Let's say there is an industry that employs $60$ workers, among these $60$ workers, $57$ are honest and the other $3$ are spies of another industry. Let's say that the industry starts a new project, so $4$ workers from the $60$ are randomly chosen (without replacement). We guess that the project will leak if among those $4$ workers selected, there is at least $1$ spy.

i) What's the probability of choosing all $3$ spies?

ii) What's the probability of project not to leak?

iii) Taking as a fact that the project leaked, what's the probability of that all 3 spies are chosen?

What I have achieved so far:

i) There are $\binom{60}{4}$ ways to chose $4$ workers from $60$. Chosing all the spies mean that the team created has $3$ spies and $1$ honest worker.

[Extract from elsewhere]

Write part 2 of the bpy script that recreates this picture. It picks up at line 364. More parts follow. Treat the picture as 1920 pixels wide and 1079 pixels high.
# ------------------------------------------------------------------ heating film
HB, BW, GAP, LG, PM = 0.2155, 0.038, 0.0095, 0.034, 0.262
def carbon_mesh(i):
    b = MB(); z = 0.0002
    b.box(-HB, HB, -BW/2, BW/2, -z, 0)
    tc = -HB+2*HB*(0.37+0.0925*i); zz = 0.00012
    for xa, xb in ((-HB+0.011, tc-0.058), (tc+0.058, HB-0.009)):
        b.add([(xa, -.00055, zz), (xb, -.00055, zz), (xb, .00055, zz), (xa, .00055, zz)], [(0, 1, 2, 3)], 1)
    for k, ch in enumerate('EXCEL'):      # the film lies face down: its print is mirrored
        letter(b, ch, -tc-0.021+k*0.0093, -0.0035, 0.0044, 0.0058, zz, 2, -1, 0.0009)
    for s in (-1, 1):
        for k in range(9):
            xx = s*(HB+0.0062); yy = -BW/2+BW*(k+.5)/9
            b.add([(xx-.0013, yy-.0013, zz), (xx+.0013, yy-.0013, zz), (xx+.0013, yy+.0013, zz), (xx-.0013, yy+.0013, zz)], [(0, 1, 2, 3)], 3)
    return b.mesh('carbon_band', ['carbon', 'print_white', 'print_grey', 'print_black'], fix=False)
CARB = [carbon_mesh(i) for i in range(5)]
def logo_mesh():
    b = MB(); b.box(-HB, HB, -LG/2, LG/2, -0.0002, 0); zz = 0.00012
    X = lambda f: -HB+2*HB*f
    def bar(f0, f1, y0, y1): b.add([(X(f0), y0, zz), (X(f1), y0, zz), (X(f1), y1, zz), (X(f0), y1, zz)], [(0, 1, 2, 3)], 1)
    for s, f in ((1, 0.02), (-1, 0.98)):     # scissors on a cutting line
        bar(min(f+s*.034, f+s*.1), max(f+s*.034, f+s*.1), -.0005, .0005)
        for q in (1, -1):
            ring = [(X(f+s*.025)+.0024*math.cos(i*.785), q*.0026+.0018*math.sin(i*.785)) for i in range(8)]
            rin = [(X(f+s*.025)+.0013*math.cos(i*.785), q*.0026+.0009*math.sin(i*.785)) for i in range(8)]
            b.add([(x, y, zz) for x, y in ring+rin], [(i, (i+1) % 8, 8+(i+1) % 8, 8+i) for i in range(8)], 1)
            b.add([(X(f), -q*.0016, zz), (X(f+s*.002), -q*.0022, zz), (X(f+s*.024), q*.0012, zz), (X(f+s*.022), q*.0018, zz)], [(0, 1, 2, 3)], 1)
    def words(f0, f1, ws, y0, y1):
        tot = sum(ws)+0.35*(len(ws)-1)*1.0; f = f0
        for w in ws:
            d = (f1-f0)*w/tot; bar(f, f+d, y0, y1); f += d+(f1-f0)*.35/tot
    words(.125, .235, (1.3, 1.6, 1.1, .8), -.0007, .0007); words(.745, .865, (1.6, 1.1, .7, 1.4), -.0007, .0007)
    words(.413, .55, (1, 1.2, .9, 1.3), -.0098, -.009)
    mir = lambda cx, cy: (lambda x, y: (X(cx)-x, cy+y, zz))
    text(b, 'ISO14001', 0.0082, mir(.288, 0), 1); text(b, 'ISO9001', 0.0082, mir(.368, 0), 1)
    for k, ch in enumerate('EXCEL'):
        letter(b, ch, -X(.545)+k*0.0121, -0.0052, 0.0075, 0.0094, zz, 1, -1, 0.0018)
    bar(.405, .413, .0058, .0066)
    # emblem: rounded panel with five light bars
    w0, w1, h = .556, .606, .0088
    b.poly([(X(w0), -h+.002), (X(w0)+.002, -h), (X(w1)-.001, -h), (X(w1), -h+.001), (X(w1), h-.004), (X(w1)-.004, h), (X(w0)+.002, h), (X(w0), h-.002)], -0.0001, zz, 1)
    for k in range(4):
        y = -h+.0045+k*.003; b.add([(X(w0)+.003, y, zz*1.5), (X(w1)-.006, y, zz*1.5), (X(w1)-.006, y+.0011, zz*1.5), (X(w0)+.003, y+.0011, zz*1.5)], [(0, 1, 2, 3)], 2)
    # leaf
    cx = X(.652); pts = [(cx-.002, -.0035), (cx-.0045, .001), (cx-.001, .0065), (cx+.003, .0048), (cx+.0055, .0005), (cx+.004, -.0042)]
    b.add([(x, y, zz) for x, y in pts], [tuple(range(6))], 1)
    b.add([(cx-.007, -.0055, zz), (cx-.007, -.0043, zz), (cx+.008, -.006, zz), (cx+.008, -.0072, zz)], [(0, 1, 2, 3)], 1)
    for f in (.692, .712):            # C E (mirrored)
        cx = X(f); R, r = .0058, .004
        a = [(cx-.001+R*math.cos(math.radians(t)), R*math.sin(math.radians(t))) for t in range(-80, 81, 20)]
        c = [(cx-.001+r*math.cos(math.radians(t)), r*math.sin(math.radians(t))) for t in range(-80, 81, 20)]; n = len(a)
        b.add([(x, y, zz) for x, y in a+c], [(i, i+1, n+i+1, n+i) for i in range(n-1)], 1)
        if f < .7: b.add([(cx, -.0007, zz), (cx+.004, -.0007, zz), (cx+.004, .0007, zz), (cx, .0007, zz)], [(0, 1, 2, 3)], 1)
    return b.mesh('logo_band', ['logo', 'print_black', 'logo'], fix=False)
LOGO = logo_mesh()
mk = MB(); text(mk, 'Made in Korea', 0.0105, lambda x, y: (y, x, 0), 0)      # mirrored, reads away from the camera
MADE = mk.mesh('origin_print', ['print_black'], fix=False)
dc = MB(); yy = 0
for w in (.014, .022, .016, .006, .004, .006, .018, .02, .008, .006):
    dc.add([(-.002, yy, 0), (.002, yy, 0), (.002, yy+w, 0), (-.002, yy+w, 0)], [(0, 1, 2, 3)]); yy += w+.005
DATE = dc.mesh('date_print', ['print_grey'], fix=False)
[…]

So there are $\binom {3}{3}$ ways to chose $3$ spies and $\binom {57}{1}$ to choose $1$ honest worker. Let $A$ be the probability of chosing all spies, the answer is :

$$P(A) = \frac{\binom {3}{3}\cdot\binom{57}{1}}{\binom {60}{4}}.$$

ii) If we want the project not to leak, we need to create a team with $4$ honest workers and $0$ spies. So, there are $\binom {57}{4}$ ways to chose $4$ workers from $57$ honest ones. Let $B$ be the probability of project not to leak, the answer is:

$$P(B) = \frac{\binom {3}{0}\cdot\binom{57}{4}}{\binom {60}{4}}.$$

iii) Here we have conditional probability and we need to find $$P(A \mid B') = \dfrac{P(A\cap B')}{B'}.$$ Now I am not really sure what to do exactly. Any hint would be valueable.

Answer 1

Whereas in the previous cases you divided by the "total number of possibilities", now you have to divide by the "number of possibilities such that it is leaked". So this can be computed by: $${3\choose 1} \cdot {57\choose 3} + {3\choose 2} \cdot {57\choose 2} + {3\choose 3} \cdot {57\choose 1}$$

The number of events in which all 3 spies are chosen is: $${3\choose 3} \cdot {57\choose 1}$$

Thus the probability would be:

$$\dfrac{{3\choose 3} \cdot {57\choose 1}}{{3\choose 1} \cdot {57\choose 3} + {3\choose 2} \cdot {57\choose 2} + {3\choose 3} \cdot {57\choose 1}}$$

Answer 2

Turning things around by choosing $3$ spies (instead of $4$ workers) we find:

i)

$$P(\text{3 spies among the 4 workers})=\frac{\binom43\binom{56}0}{\binom{60}3}$$

ii)$$P(\text{not leaked})=\frac{\binom40\binom{56}3}{\binom{60}3}$$

iii)$$P(\text{3 spies among the 4 workers}\mid\text{leaked})P(\text{leaked})=$$$$P(\text{3 spies among the 4 workers and leaked})=P(\text{3 spies among the 4 workers})$$so that:

$$P(\text{3 spies among the 4 workers}\mid\text{leaked})\left(1-\frac{\binom40\binom{56}3}{\binom{60}3}\right)=\frac{\binom43\binom{56}0}{\binom{60}3}$$This equality enables you to find an expression for the mentioned conditional probability.